O elevado tráfego de navios e o despejo de esgoto contribuem para continuar poluindo a área. Em dezembro de 2018, um vazamento provocado por tentativa de furto em duto da Petrobras jogou 60 mil litros de petróleo no rio Estrela, na região de Magé. A área, que já havia sido impactada pelo vazamento de 2000, tem hoje trechos de mangue praticamente sem vida.

“Antes da poluição, dava para pegar cinco tabuleiros [caixas] de caranguejos. Hoje só peguei duas”, diz Reginaldo dos Santos, 57, de Magé. “Tinha tainha rebojando [nadando na superfície]. Hoje isso aqui está um cemitério.”

“Eles conseguiram acabar com tudo. E não fazem nada para mudar”, afirma Paulo Batista dos Santos, 47, de Duque de Caxias. “Não dá para sobreviver mais, a gente passa fome porque não acha a quantidade de pescado que achava.”

Para Minc, as medidas compensatórias estipuladas pelos órgãos ambientais após o vazamento de 2000 foram parcialmente cumpridas pela estatal. “Do ponto de vista de medidas ligadas ao acidente, houve pouca repercussão.”

A Petrobras afirma que “estudos com a participação de instituições governamentais,  científicas e acadêmicas nacionais e internacionais indicaram que 30 dias após o acidente já não havia efeitos do vazamento de petróleo”. A companhia diz ter usado cerca de 2.400 pessoas e 96 embarcações na limpeza do óleo.

“Pesquisas atuais apontam que as principais causas da poluição na Baía de Guanabara são esgoto e lixo domésticos”, diz a estatal. Segundo a empresa, o vazamento foi um “divisor de águas”, que levou à reformulação de seu sistema de prevenção e resposta a acidentes, com a revisão do sistema de dutos e a implantação de centros de defesa ambiental.

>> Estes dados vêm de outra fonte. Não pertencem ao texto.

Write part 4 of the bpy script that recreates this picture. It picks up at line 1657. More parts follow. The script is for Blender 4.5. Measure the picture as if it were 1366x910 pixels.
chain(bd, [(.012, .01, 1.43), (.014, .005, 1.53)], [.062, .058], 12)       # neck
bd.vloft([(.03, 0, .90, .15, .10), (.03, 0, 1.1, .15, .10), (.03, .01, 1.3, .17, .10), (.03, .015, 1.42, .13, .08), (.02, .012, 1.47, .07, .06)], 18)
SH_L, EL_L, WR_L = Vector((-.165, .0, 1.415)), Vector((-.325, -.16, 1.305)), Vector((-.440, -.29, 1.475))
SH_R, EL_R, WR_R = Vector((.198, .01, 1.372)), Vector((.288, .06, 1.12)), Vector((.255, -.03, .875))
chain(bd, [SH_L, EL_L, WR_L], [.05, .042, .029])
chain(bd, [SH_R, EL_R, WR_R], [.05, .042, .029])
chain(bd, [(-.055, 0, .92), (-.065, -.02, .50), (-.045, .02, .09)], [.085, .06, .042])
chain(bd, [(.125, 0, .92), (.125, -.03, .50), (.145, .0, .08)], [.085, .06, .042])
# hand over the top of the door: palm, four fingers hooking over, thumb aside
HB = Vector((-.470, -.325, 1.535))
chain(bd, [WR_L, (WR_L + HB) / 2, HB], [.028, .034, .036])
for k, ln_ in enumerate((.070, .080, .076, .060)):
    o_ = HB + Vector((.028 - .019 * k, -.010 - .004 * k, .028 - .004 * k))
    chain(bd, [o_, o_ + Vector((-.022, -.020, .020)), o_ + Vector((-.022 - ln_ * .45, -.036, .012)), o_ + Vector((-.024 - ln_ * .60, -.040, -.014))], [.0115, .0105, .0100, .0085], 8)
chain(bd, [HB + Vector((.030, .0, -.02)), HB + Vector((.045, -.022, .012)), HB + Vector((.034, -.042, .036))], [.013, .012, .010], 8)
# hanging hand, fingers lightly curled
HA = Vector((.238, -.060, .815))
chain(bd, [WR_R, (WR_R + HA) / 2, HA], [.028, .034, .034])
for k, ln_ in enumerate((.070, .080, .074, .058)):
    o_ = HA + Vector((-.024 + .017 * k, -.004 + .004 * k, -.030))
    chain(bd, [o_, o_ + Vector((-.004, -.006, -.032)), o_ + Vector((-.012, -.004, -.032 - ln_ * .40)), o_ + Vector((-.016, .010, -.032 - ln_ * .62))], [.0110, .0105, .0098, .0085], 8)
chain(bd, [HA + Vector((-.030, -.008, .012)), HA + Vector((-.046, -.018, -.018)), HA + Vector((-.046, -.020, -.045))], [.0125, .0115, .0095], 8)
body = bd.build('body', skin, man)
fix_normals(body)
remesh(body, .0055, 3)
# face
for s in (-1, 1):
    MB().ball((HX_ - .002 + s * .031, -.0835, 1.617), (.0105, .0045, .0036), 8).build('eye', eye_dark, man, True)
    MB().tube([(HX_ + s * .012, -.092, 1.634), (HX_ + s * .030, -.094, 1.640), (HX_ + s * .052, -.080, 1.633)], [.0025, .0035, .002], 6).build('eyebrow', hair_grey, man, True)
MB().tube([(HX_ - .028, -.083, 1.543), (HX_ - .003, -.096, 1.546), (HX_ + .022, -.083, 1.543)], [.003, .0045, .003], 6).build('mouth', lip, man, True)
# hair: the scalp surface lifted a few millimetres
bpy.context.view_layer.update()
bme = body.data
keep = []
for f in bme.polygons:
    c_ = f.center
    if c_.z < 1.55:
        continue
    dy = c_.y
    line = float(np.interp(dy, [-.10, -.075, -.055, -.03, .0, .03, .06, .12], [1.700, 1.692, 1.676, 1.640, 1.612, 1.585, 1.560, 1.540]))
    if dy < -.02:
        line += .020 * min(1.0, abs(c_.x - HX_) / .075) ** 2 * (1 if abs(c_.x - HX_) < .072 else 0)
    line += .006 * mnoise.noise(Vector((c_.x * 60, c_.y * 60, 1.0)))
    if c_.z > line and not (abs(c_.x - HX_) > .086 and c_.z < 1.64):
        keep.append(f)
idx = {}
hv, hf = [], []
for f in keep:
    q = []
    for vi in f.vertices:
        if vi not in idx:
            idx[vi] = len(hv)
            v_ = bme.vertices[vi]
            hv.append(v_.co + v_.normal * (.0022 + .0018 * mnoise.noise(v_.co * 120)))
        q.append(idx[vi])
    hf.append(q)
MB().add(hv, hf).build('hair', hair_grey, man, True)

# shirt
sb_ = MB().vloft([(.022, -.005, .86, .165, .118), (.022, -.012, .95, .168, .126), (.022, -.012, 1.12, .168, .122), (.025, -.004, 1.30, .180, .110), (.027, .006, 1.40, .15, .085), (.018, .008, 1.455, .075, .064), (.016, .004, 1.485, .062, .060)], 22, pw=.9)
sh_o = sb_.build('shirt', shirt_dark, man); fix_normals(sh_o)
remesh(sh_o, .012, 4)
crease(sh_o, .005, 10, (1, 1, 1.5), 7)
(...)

O biólogo Mario Moscatelli diz que o manguezal da foz do rio Surubi, uma das áreas afetadas mais sensíveis, já mostra “vigor parecido àquele que tinha antes do vazamento”, embora ainda tenha cheiro de óleo. “O mangue tem pouco oxigênio, que é fundamental para atacar o resíduo oleoso. Então, esse resíduo vai ficar lá sabe-se lá por quanto tempo.”

Ele questiona a falta de condenações criminais de responsáveis por acidentes ambientais no país. “Tem multas para a pessoa jurídica, mas não tem nenhuma pessoa física punida. O que fica claro é que o mal ambiental no país compensa.”